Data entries
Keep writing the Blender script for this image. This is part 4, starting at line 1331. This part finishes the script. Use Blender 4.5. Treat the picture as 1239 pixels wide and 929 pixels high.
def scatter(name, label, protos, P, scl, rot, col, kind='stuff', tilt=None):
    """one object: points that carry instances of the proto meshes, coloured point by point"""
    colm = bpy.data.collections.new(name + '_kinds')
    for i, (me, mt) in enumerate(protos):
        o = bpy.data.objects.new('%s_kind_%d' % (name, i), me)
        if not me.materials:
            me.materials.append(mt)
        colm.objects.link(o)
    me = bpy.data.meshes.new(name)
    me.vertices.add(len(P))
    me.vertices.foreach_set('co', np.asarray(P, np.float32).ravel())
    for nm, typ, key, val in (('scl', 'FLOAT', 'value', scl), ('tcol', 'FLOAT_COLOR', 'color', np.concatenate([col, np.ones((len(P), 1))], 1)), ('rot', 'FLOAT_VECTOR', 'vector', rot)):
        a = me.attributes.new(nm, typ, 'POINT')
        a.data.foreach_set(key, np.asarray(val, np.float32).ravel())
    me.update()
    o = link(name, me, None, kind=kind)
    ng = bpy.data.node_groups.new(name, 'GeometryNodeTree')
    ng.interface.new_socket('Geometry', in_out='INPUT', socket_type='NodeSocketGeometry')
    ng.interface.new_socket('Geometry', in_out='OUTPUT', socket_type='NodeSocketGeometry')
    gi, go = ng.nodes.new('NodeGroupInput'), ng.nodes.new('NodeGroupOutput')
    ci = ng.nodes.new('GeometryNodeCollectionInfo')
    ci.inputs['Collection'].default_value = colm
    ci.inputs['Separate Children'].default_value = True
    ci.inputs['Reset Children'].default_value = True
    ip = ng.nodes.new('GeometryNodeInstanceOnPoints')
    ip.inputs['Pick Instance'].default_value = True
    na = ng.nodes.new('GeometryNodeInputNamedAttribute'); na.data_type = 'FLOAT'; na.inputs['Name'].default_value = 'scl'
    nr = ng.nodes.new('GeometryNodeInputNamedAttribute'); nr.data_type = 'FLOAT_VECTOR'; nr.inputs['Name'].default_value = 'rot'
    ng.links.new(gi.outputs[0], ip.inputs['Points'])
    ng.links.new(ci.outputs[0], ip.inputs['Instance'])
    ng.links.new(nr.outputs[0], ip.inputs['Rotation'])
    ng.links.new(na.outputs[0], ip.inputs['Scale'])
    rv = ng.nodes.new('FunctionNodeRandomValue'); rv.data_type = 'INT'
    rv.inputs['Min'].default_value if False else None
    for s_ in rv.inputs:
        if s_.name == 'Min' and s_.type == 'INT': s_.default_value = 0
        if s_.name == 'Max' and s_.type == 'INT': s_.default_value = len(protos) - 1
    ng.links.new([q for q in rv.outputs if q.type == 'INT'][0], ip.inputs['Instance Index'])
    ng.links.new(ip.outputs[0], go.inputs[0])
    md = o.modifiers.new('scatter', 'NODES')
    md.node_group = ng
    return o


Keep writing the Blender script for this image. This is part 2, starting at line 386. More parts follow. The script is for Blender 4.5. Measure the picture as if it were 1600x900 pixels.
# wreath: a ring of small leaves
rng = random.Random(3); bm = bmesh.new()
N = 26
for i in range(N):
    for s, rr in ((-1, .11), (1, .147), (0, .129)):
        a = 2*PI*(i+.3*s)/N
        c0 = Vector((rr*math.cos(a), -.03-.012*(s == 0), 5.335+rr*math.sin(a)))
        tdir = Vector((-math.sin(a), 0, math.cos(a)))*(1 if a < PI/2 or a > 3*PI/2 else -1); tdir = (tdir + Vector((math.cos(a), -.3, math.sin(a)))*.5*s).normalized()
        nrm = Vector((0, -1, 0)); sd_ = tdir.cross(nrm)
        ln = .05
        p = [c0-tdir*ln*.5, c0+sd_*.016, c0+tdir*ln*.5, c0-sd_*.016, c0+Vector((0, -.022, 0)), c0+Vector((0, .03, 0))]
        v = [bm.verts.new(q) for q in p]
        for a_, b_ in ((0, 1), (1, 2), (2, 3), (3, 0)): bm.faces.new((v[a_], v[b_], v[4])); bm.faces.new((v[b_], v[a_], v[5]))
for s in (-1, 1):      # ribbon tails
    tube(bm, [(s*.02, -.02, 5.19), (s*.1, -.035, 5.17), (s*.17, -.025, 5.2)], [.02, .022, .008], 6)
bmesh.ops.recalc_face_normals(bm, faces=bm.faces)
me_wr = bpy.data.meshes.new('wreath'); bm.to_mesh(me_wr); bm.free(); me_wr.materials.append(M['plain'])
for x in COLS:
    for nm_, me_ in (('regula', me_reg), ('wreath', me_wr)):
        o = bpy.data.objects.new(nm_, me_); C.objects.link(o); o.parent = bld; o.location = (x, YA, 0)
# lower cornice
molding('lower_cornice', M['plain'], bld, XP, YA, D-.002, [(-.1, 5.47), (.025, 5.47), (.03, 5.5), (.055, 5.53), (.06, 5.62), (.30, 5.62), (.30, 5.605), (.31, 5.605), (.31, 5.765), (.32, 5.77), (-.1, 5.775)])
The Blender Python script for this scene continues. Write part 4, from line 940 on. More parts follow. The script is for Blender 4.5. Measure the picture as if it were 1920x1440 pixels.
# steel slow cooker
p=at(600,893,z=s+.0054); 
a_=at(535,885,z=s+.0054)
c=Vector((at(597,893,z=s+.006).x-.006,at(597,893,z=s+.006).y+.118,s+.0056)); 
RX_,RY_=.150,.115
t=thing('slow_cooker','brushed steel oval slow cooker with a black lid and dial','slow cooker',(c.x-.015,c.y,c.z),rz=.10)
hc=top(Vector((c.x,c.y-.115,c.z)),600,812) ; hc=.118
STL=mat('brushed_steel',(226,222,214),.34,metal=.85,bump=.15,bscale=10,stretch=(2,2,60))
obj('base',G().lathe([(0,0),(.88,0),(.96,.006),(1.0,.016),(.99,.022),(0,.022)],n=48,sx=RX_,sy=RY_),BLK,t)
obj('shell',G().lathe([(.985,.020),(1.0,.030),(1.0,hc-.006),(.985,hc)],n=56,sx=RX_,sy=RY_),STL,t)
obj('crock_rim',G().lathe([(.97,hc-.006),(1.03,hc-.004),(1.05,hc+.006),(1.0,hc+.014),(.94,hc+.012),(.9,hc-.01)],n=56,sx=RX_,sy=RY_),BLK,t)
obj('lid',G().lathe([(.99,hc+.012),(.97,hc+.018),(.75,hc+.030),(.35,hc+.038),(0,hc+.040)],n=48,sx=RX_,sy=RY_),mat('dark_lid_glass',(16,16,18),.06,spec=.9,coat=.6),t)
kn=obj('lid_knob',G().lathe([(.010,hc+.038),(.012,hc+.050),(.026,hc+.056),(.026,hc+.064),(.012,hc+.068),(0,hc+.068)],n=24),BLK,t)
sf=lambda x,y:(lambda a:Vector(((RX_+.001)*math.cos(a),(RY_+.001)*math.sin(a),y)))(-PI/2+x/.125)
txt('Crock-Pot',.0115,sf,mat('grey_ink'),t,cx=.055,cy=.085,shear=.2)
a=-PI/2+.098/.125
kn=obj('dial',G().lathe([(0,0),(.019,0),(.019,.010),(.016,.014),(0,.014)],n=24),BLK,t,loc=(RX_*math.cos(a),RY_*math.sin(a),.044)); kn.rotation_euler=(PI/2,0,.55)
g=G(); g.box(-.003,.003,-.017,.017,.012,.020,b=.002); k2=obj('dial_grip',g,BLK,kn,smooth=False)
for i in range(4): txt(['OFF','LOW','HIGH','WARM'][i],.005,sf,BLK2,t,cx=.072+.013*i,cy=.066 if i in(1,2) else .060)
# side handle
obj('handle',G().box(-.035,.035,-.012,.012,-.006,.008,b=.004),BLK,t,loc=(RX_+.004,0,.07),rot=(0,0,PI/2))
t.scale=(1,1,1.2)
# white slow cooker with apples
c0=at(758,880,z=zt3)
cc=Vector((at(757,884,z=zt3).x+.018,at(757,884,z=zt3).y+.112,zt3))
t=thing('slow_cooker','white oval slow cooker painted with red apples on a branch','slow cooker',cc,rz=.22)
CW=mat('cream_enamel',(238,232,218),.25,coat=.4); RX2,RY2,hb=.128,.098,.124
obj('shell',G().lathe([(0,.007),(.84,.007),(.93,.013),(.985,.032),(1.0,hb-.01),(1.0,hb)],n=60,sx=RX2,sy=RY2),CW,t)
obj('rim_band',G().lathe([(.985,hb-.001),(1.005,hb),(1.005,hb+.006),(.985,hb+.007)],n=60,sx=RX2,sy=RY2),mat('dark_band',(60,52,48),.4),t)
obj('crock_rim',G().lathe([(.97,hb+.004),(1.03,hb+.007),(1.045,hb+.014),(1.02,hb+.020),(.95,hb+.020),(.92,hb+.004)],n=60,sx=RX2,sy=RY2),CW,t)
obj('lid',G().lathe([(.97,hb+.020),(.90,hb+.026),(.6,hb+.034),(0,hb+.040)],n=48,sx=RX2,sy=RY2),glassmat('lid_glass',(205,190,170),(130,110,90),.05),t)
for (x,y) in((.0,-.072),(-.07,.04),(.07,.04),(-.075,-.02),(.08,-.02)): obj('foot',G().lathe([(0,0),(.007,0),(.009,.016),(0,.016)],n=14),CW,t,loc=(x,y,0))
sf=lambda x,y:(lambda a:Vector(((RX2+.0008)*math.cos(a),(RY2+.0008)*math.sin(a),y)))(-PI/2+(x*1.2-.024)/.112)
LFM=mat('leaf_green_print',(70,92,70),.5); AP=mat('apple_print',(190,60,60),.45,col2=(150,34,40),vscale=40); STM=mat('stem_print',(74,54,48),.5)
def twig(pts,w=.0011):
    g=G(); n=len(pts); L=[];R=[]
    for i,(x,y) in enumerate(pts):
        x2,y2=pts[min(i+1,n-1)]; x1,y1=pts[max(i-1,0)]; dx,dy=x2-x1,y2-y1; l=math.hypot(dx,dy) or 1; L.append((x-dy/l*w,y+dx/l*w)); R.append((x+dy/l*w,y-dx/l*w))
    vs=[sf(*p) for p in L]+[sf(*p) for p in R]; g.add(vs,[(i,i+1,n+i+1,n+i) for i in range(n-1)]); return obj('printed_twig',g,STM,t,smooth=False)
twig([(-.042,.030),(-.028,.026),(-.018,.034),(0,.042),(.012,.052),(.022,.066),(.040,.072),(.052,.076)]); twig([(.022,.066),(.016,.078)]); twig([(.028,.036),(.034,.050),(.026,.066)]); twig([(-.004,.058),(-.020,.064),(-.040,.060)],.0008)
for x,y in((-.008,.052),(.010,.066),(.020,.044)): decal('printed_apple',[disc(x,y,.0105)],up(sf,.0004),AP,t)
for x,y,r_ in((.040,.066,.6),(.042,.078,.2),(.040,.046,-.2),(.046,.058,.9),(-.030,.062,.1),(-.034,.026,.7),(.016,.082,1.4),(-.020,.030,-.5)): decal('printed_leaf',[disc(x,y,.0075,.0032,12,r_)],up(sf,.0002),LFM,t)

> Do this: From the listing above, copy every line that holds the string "image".

> Result of this exercise:
Keep writing the Blender script for this image. This is part 4, starting at line 1331. This part finishes the script. Use Blender 4.5. Treat the picture as 1239 pixels wide and 929 pixels high.
Keep writing the Blender script for this image. This is part 2, starting at line 386. More parts follow. The script is for Blender 4.5. Measure the picture as if it were 1600x900 pixels.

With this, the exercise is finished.